Virtual Celebration Considerations

Holidays, observances, and celebrations are meant to build community, comradeship, happiness, and connection between employees. Luckily, there are many other ways to achieve this in a virtual format!

Find New Ways to Organize 

  • Organize virtual celebrations that are not centred around a particular holiday. 
  • Try just coming together to celebrate your team and organizational accomplishments! 
  • Have financial resources?

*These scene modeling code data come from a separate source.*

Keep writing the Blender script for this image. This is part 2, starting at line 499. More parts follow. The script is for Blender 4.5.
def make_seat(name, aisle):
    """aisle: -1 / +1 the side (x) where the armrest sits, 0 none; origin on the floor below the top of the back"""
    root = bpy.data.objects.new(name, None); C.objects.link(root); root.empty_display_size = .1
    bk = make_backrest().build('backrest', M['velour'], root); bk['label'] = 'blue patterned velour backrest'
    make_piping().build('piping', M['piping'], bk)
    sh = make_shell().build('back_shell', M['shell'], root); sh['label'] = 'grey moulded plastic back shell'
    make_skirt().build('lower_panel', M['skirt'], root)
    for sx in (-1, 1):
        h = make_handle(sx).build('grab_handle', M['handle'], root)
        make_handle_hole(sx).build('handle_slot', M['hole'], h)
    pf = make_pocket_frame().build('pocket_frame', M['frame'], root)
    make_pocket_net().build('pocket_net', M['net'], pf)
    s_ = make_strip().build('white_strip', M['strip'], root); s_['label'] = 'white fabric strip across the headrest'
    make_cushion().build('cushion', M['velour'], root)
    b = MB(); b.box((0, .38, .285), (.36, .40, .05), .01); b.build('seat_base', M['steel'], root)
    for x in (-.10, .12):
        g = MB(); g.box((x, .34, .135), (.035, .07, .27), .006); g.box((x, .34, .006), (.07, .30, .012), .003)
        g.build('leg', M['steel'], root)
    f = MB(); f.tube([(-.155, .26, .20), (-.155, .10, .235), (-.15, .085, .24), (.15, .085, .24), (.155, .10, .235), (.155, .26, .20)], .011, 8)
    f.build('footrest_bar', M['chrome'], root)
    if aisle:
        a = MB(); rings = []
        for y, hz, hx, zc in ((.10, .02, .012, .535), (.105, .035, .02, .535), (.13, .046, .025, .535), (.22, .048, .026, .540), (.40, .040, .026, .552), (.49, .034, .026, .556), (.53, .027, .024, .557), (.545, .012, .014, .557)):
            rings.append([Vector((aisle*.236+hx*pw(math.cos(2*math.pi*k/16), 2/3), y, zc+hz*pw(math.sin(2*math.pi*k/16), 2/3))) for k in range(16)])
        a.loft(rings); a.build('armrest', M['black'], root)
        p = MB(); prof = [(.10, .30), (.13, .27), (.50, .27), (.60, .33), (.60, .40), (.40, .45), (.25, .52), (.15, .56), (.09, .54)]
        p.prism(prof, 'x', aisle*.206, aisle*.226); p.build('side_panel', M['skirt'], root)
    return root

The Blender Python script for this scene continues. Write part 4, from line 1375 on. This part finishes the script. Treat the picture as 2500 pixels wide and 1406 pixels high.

Organize an “event in a box.” 
  • These packages are sent to everyone’s home and include everything required to participate in a fun and remote experience.

  • The theme could be self-care, arts and crafts, or something company-related!
  • Plan accessible virtual games and activities that will foster bonds between employees and allow everyone to have fun and connect.
  • Check out the links below for a list of virtual games to play during your holiday celebrations! 
  • 24 Fun Games You Can Play On Zoom and Other Conference Calls 
  • 30 Fun Zoom Games to Play with Co-workers in 2020 

Inclusion and Expansion

Allow people to opt-in to workplace events and, when possible, expand the theme of the event. Try “Winter Wonderland Party” instead of “Holiday or Christmas Party.” Get creative! Instead of a “Christmas sweater” theme, try an “ugly sweater” theme, or consider other ways folks can dress up, such as wearing fun hats.

Décor

If choosing to decorate the office or workspace, instead of being representative of Christmas (Christmas trees, presents, angels, Santa, elves, etc.), consider winter decorations (snowflakes, garlands, lights, woods, etc.) There is so much inspiration online!

Festive Treats

Ensure plenty of non-alcoholic options and food that is inclusive of different dietary requirements

This resource reflects a particular moment in time, North America in 2021, and like most things in life, will eventually need updates. Everything changes - from technologies and innovations to social norms, cultures, and languages. As such, this resource is not meant to be a static guide, but rather a compilation and reflection of our learnings to date.